This article was sponsored by Nuveen Real Estate, and appeared in the A-Z of Responsible Investing special section in the November 2019 edition of PERE magazine.

Housing insecurity is pervasive in the US, with nearly 19 million low-income families living their lives homeless or paying at least half of their monthly income on housing. For such families, having a safe, healthy, affordable home represents much more than just shelter; it is the foundation for access to jobs, good schools, public transit, healthcare and other essential elements of a successful life.

Yet, there is a shortage of 7.2 million affordable and available rental homes for extremely low-income renter households, according to an April 2019 report from the National Low Income Housing Coalition, which found that no US state has a sufficient supply of such housing options.

Enterprise Homes, a non-profit affordable housing developer, is part of the Enterprise Community Partners family of companies. It combines community planning, financing, construction management, and marketing experience to create and preserve high-quality affordable, mixed-income and market-rate housing. Over 30 years, the non-profit has developed more than 6,500 homes throughout the mid-Atlantic region.

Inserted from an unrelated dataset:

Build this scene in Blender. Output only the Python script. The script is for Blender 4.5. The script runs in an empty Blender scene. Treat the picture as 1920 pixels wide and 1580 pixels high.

In pursuing its mission, Enterprise Homes acts as a balanced and responsible investor, drawing on relationships with public and private financing entities. It  takes its fiduciary responsibility seriously, from risk evaluation to the returns – both financial and social impact – to investors.

In 2016, Nuveen formed a joint venture with Enterprise Homes to purchase and preserve the affordability of a 4,000-plus unit housing portfolio in America’s mid-Atlantic region. Built and renovated under the Low Income Housing Tax Credit (LIHTC) program, the properties include 27 senior housing communities in Maryland and eight family properties across Pennsylvania and Virginia. The properties’ 4,300-plus low-income tenants earn less than 50-60 percent of their area’s median income and pay no more than 30 percent of their income on rent. All properties offer social services and many have received quality and energy efficiency upgrades based on the Enterprise Green Community Standards, which promote the health and wellbeing of affordable housing tenants.

Nuveen contributed $50 million to fund the joint venture with Enterprise Homes, sustaining a relationship that stretches back to 1994, when TIAA invested in an Enterprise-created LITHC fund. The new JV represents a rare opportunity for scale in high-quality affordable assets, including a high concentration of senior properties.

Through this partnership, significant affordability benefits have been achieved:

  • 3,473 deeply affordable units preserved
  • 4,308 tenants housed, all of whom are underserved
  • 30 percent or less of tenant income spent on rent
  • 22-year extension of affordability restrictions.